Paul R. Hitchcock is a senior policy advisor and William P. Byrne is a partner in Holland & Knight's Jacksonville office

HIGHLIGHTS:

  • The Supreme Court declines to review a lower court ruling that the Surface Transportation Board cannot assume regulatory authority that Congress unconstitutionally delegated to the Federal Railroad Administration and Amtrak.
  • This decision leaves open only a final effort by the government to revive the delegated authority now pending in the DC Circuit.

The US Supreme Court has turned down a request by Amtrak to review an important lower court decision affecting the relationship between Amtrak and the freight railroads over which it operates. As we reported in July of 2017, following the Eighth Circuit Court of Appeals decision, the Court held that the Surface Transportation Board (STB) did not have the authority to establish regulatory standards for "on-time performance" in exercising its power to require freight railroads to give Amtrak "preference" in operations. See, Union Pacific Railroad Co. v. Surface Transportation Board, 863 F.3d 816 (8th Cir. 2017). In denying Amtrak's petition for certiorari, the Supreme Court lets the lower court decision stand.

This decision comes in one of two important cases that have challenged government efforts to impose detailed passenger performance requirements on the freight railroads. To put the cases in context, Amtrak owns only about three percent of the 21,300 miles of track over which it operates. The remainder of its operations are over tracks owned, maintained and controlled by freight railroads. Under the Passenger Rail Investment and Improvement Act of 2008 (PRIIA) Congress delegated to the Federal Railroad Administration (FRA) and Amtrak the joint power to promulgate metrics and standards to define "on-time performance," and gave the STB the power to penalize a freight railroad if Amtrak trains operating over its tracks were unable to meet those standards.

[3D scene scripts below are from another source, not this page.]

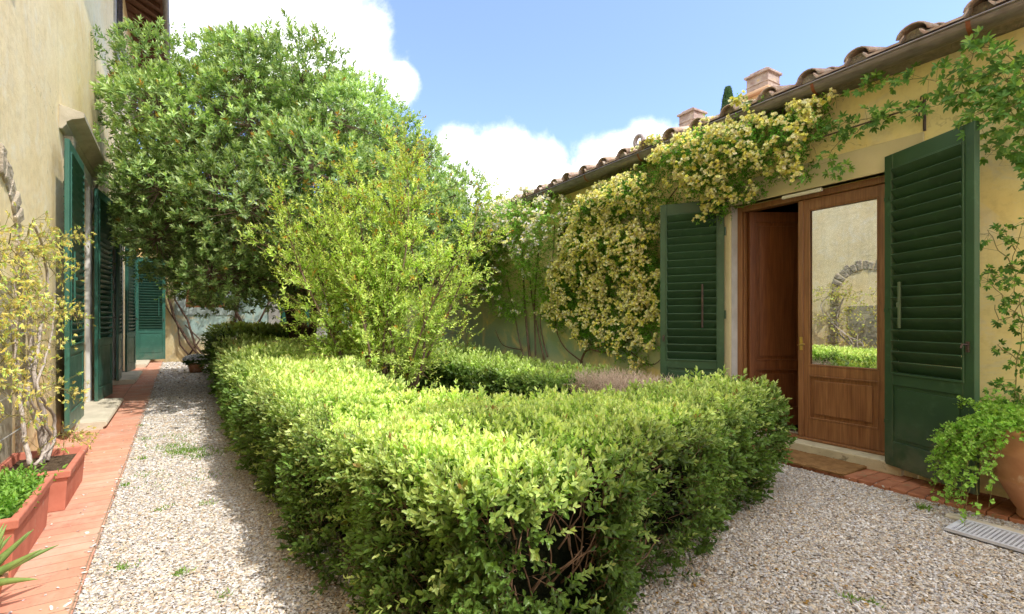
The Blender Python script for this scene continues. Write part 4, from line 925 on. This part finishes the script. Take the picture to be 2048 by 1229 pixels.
n = 260; d = rdir(n); B = d*np.array([1.5, 1.4, 1.55])*rng.uniform(.75, 1, n)[:, None]+np.array([0, 0, 1.75]); k = B[:, 2] > .35; B, d = B[k], d[k]
lb.sprigs(B, d*.6+np.array([0, 0, .7]), .14, 5, .052, .38, (.42, .58, .11), (.74, .80, .22), .85, .18, shape=4); m = len(B); tw.add(B-nrm(d)*.25, B+np.array([0, 0, .1]), .003, .002)
mb.build('branches', M['bark'], sh, True); tw.build('twigs', M['twig'], sh); lb.build('foliage', M['leaf_matte'], sh)

# cypress far beyond the roof
cy = empty('cypress_tree', (13.4, 30, 0), 0, 'distant dark cypress with its tip showing above the tiled roof', 'tree')
mb = MB(); mb.tube([(0, 0, 0), (0, 0, 15)], [.25, .03], 8); mb.build('trunk', M['bark_d'], cy)
lb = LB(); n = 9000; z = rng.random(n)**.6*14.3+1.4; r = np.clip((15.8-z)/15.8, 0, 1)**.6*1.35*np.clip((z-1)/2, .3, 1); a = rng.uniform(0, 2*math.pi, n); rr = r*rng.uniform(.7, 1.05, n)
B = np.stack([rr*np.cos(a), rr*np.sin(a), z], 1); lb.sprigs(B, np.stack([np.cos(a)*.3, np.sin(a)*.3, np.ones(n)], 1), .2, 2, .16, .4, (.04, .09, .045), (.08, .14, .07), .6, shape=4); lb.build('crown', M['leaf'], cy)

# ================================================================== CLIMBERS
def wl(root, pts):   # right-wall coords -> world minus root
    pts = np.asarray(pts, float); w = np.stack([pts[:, 0]*UR[0]-(DR_-pts[:, 1])*NR[0], pts[:, 0]*UR[1]-(DR_-pts[:, 1])*NR[1], pts[:, 2]], 1); return w-np.array(root.location)
nRw = np.array([NR[0], NR[1], 0.])
def rose_blossoms(fb, C, n_each, r, col):
    k = len(C); C = np.repeat(C, n_each, 0)+rng.normal(0, r, (k*n_each, 3)); m = len(C); C = C+nRw*.03
    d = nrm(nRw*.9+rdir(m)*.7+np.array([0, 0, .35]))
    cb = np.array(col)[None]*rng.uniform(.85, 1.12, (m, 1)); cb[:, 2] *= rng.uniform(.5, 1.6, m)
    fb.sprigs(C, d, .008, 2, .032, .9, cb.clip(0, .95), cb.clip(0, .95), 1.15, .05, whorl=5, shape=4, curl=-.25, term=False, taper=.3)
def inpoly2(S, Z, poly): return inpoly(S, Z, poly)
def climbing_rose(root, polypx, nleaf, nflow, stems, leafcol, tipcol, flcol, thick=.38, fw=None, seed=1):
    poly = [rsz(a, b, .38 if b < 420 else .15) for a, b in polypx]
    s0, s1 = min(p[0] for p in poly), max(p[0] for p in poly); z0, z1 = min(p[1] for p in poly), max(p[1] for p in poly)
    lb = LB(); fb = LB(); tw = TW(); S = rng.uniform(s0-.1, s1+.1, nleaf*6); Z = rng.uniform(z0-.1, z1+.1, nleaf*6)
    js = S+(vnoise(np.stack([S, Z, Z*0+seed], 1), 5)-.5)*.35; jz = Z+(vnoise(np.stack([S, Z, Z*0+seed+9], 1), 5)-.5)*.35
    k = inpoly2(js, jz, poly); S, Z = S[k], Z[k]; cl = vnoise(np.stack([S, Z, Z*0+seed], 1), 3.2)
    k = rng.random(len(S)) < np.clip((cl-.22)*3.4, .3, 1)*np.clip((Z-.7)/1.1, .25, 1); S, Z, cl = S[k][:nleaf], Z[k][:nleaf], cl[k][:nleaf]
    ed, _, _ = edge_dist(S, Z, poly)
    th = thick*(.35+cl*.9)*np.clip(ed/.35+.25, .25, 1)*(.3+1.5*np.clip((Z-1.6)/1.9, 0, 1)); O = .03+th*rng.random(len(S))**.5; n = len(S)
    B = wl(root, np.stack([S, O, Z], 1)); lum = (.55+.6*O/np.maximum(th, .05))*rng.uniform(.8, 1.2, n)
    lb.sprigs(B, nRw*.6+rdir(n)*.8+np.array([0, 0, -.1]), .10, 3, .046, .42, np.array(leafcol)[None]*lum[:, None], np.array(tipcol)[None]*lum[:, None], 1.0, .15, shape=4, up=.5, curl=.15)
    tw.add(B-nRw*.08, B+rdir(n)*.06, .0016, .0012)
    # flower clusters
    nf = nflow; idx = rng.choice(n, nf*3); w = (O[idx] > th[idx]*.55)
    if fw is not None: w &= rng.random(len(idx)) < fw(S[idx], Z[idx])
    idx = idx[w][:nf]; C = wl(root, np.stack([S[idx], O[idx]+.11, Z[idx]], 1)); rose_blossoms(fb, C, 7, .023, flcol)
    mb = MB()
    for st in stems:
        pts = [rsz(a, b, .06) for a, b in st[1:]]; q = wl(root, [(p[0], .06+.05*math.sin(i*1.7), p[1]) for i, p in enumerate(pts)])
        # resample smooth
        cr = []
        for i in range(len(q)-1):
            p0 = q[max(i-1, 0)]; p1 = q[i]; p2 = q[i+1]; p3 = q[min(i+2, len(q)-1)]
            for t in np.linspace(0, 1, 6, endpoint=False): cr.append(.5*((2*p1)+(-p0+p2)*t+(2*p0-5*p1+4*p2-p3)*t*t+(-p0+3*p1-3*p2+p3)*t**3))
        cr.append(q[-1]); mb.tube(cr, [st[0]*(1-.5*i/len(cr)) for i in range(len(cr))], 7)
    mb.build('stems', M['bark'], root, True); tw.build('twigs', M['shoot'], root); lb.build('foliage', M['leaf_matte'], root); fb.build('blossoms', M['petal'], root, 'stuff')
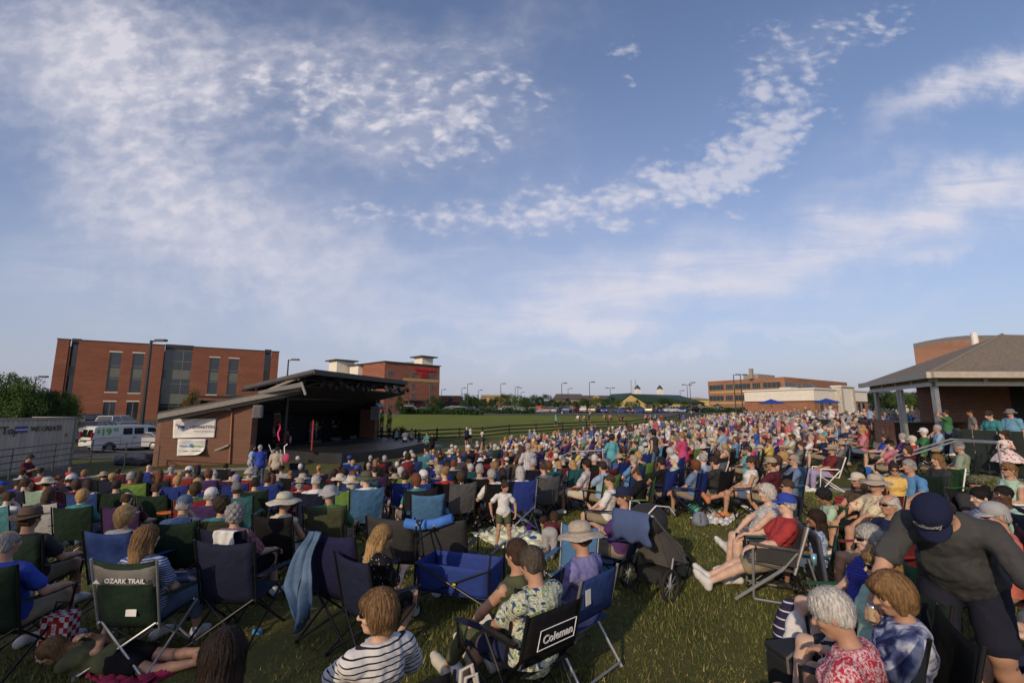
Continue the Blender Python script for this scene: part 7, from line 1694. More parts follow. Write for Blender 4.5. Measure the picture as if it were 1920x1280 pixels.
hero('person in a cream floral shirt and wide beige hat with bare knees',1641,906,SIT(rec=14,hyaw=-18,legs='down',arms='knee',girth=1.2),'b',('short','grey'),'cream',.85,'black',.75,84,1.1,('camp','darkred'),('wide','beige'),False,2,sm=cflo_m,chlabel='dark red camp chair under the wide beige hat')
o,P,_=hero('white haired person in a navy t-shirt and sunglasses holding a beer bottle',1667,946,SIT(rec=12,hyaw=-8,arms=('lap','knee')),'b',('balding','white'),'navy',.7,'tan',.75,88,1.08,('camp','red'),None,True,2,chlabel='red camp chair under the navy t-shirt and sunglasses')
hv=P.hd['L'][0]; b_=MB().lathe([(0,-.02),(.030,-.02),(.030,.11),(.012,.155),(.012,.20),(.0,.20)],12).build('beer_bottle',M('bottle_glass',(.03,.015,.008),.1),None,True); b_.location=world(o,P,hv)-Vector((0,0,.07)); props(b_,'dark beer bottle with blue label in the hand by the bare knee','bottle'); MB().lathe([(.031,.02),(.031,.09)],12).build('bottle_label',M('label_blue',(.03,.10,.45),.5),b_)
hero('person in a yellow floral top with dark hair and sunglasses facing the camera',1676,879,SIT(sex='f',rec=0,hpitch=-12,arms=('lap','lap')),'b',('bun','dbrown'),'yellow',.15,'denim',.6,148,1.0,('camp','turquoise'),None,True,1,sm=yflo_m,chlabel='turquoise camp chair behind the yellow floral top')
hero('person in a sky blue polo with grey hair leaning forward',1704,874,SIT(rec=-8,hyaw=-5,arms=('knee','knee'),girth=1.2),'b',('short','grey'),'skyblue',.85,'khaki',.8,92,1.12,('camp','darkgreen'),None,False,2,chlabel='dark green camp chair under the sky blue polo')
hero('long haired person in a charcoal shirt and glasses on a green chair',1757,862,SIT(rec=6,hyaw=-6,arms='lap',girth=1.15),'a',('long','dblond'),'charcoal',.85,'denim',.9,84,1.08,('camp','green'),None,False,2,chlabel='bright green camp chair with white frame under the charcoal shirt',chtube=whitem)
o,P,_=hero('bearded person in a camouflage cap and sunglasses facing the camera',1827,905,SIT(rec=8,hyaw=6,arms='phone',girth=1.1),'b',('short','dbrown'),'charcoal',.7,'khaki',.8,152,1.0,('camp','black'),('cap','olive'),True,1,chlabel='black camp chair under the camouflage cap')
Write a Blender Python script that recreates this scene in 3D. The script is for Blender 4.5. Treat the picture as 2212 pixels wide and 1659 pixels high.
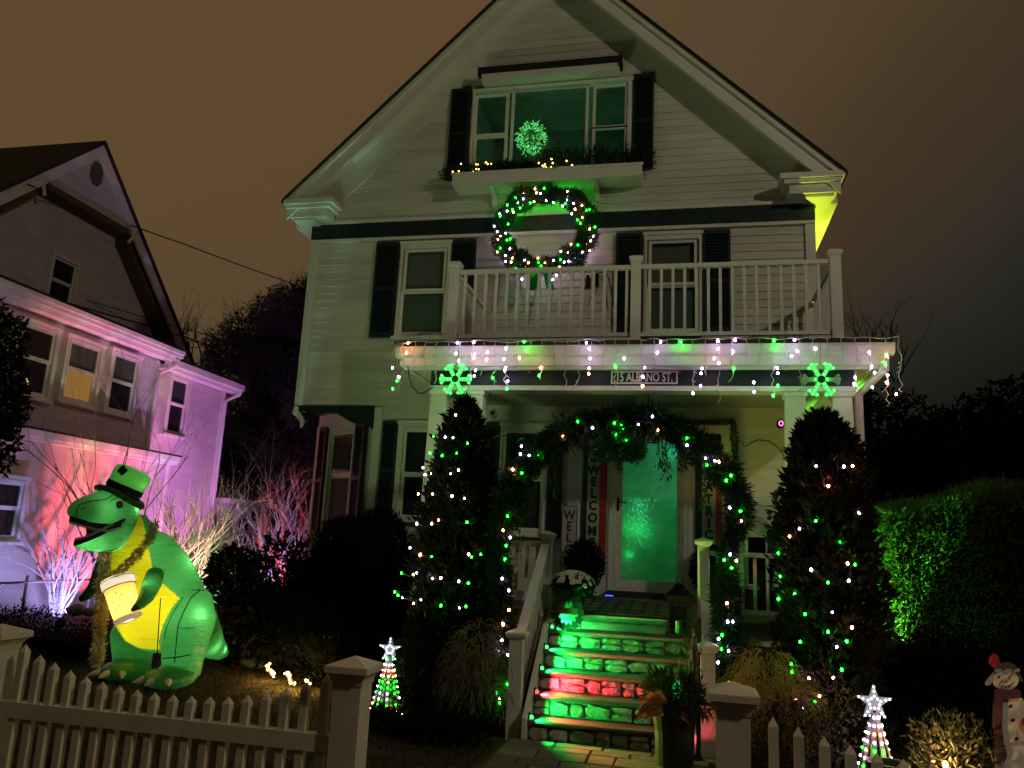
import bpy, math, random
import numpy as np
from mathutils import Vector, Matrix, Quaternion
from math import radians, sin, cos, pi, sqrt, atan2
random.seed(7)
rng = np.random.default_rng(7)
S = bpy.context.scene
for o in list(bpy.data.objects):
    bpy.data.objects.remove(o)
COL = S.collection

# ------------------------------------------------------------------ camera
CX, CY, CZ, YAW, PITCH, ROLL, FPX = 1.9649, -10.5632, 1.7, -.2204, .2039, .0476, 1691.14
PW, PH = 2212.0, 1659.0
_f = Vector((sin(YAW) * cos(PITCH), cos(YAW) * cos(PITCH), sin(PITCH)))
_r = Vector((cos(YAW), -sin(YAW), 0))
_u = _r.cross(_f)
_r, _u = cos(ROLL) * _r + sin(ROLL) * _u, -sin(ROLL) * _r + cos(ROLL) * _u
cd = bpy.data.cameras.new('camera')
cd.sensor_width = 36
cd.lens = FPX / PW * 36
cd.clip_end = 600
cam = bpy.data.objects.new('camera', cd)
COL.objects.link(cam)
cam.matrix_world = Matrix(((_r.x, _u.x, -_f.x, CX), (_r.y, _u.y, -_f.y, CY), (_r.z, _u.z, -_f.z, CZ), (0, 0, 0, 1)))
S.camera = cam

# ------------------------------------------------------------------ night sky, street lamp, exposure
W = bpy.data.worlds.new('World')
S.world = W
W.use_nodes = True
nt = W.node_tree
bg = nt.nodes['Background']
tc = nt.nodes.new('ShaderNodeTexCoord')
dt = nt.nodes.new('ShaderNodeVectorMath'); dt.operation = 'DOT_PRODUCT'
dt.inputs[1].default_value = (-.525, .245, .77)
nt.links.new(tc.outputs['Generated'], dt.inputs[0])
ns = nt.nodes.new('ShaderNodeTexNoise'); ns.inputs['Scale'].default_value = 1.6; ns.inputs['Detail'].default_value = 3
nt.links.new(tc.outputs['Generated'], ns.inputs['Vector'])
ma = nt.nodes.new('ShaderNodeMath'); ma.operation = 'MULTIPLY_ADD'; ma.inputs[1].default_value = .18
nt.links.new(ns.outputs['Fac'], ma.inputs[0]); nt.links.new(dt.outputs['Value'], ma.inputs[2])
rp = nt.nodes.new('ShaderNodeValToRGB')
ce = rp.color_ramp.elements
ce[0].position = .27; ce[0].color = (.006, .006, .0045, 1)
ce[1].position = .90; ce[1].color = (.112, .066, .028, 1)
for p_, c_ in ((.38, (.0185, .0190, .0142)), (.46, (.040, .029, .019)), (.57, (.060, .036, .0185)), (.70, (.088, .057, .028))):
    e_ = ce.new(p_); e_.color = (*c_, 1)
nt.links.new(ma.outputs[0], rp.inputs['Fac'])
nt.links.new(rp.outputs['Color'], bg.inputs['Color'])
bg.inputs['Strength'].default_value = 1.0

def lamp(name, kind, loc, color, energy, radius=.05, aim=None, cone=60, blend=.5):
    d = bpy.data.lights.new(name, kind)
    d.color = color; d.energy = energy
    if kind in ('POINT', 'SPOT'):
        d.shadow_soft_size = radius
    if kind == 'SPOT':
        d.spot_size = radians(cone); d.spot_blend = blend
    o = bpy.data.objects.new(name, d)
    COL.objects.link(o)
    o.location = loc
    if aim is not None:
        o.rotation_euler = (Vector(aim) - Vector(loc)).to_track_quat('-Z', 'Y').to_euler()
    return o
lamp('street_light', 'POINT', (11.0, -11.0, 9.4), (1, .85, .60), 1030, .25)
S.view_settings.view_transform = 'Standard'
S.view_settings.look = 'None'
S.view_settings.exposure = 0
S.view_settings.gamma = 1
S.render.engine = 'CYCLES'
cy = S.cycles
cy.use_denoising = True
cy.max_bounces = 6; cy.diffuse_bounces = 3; cy.glossy_bounces = 3; cy.transparent_max_bounces = 8; cy.transmission_bounces = 4
cy.caustics_reflective = False; cy.caustics_refractive = False
cy.sample_clamp_indirect = 3

# ------------------------------------------------------------------ helpers
def pray(u, v):
    return _f + (u - PW / 2) / FPX * _r - (v - PH / 2) / FPX * _u
def at(u, v, Y):
    d = pray(u, v); t = (Y - CY) / d.y
    return Vector((CX, CY, CZ)) + t * d
def atx(u, v, X):
    d = pray(u, v); t = (X - CX) / d.x
    return Vector((CX, CY, CZ)) + t * d
def atz(u, v, Z):
    d = pray(u, v); t = (Z - CZ) / d.z
    return Vector((CX, CY, CZ)) + t * d
def proj(p):
    d = Vector(p) - Vector((CX, CY, CZ)); w = d.dot(_f)
    return PW / 2 + FPX * d.dot(_r) / w, PH / 2 - FPX * d.dot(_u) / w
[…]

In the other of the two cases, Ass'n of Am. Railroads v. U.S. Dept. of Transp., the freight railroads challenged the joint FRA/Amtrak authority as an unconstitutional delegation of governmental power to Amtrak – a "for profit" entity.  After a trip to the Supreme Court and back to the DC Circuit, the appellate court ruled that it was a violation of the Fifth Amendment's due process clause to give Amtrak, "an economically self-interested actor," the power to regulate its competitors.

Enter the STB, to which PRIIA gave the responsibility of implementing the FRA/Amtrak metrics and standards in complaints brought by Amtrak against individual freight railroads. The STB reasoned that, since FRA and Amtrak had no power to promulgate metrics and standards for on-time performance, it fell to the STB to "fill in the gap." The STB did just that and adopted a regulation. This began the second case, as the freight railroads appealed the STB's regulation to the Eighth Circuit, which rejected the STB's reasoning as described in our earlier post. The Supreme Court's denial of certiorari leaves that lower court's decision in place.

What appears to be the last remaining chapter is an appeal now pending at the DC Circuit in the earlier Ass'n of Am. Railroads v. U.S. Dept. of Transp. case, Docket No. 17-5123, which is scheduled for oral argument on March 5, 2018. There, the government and Amtrak are seeking to have the DC Circuit revive the joint rulemaking authority Congress granted (and the court found unconstitutional) by narrowing the court's prior decision and striking down only a portion of the offending PRIIA provision. Watch this space for further updates on the legal battle over the freight railroads' regulatory obligations to Amtrak.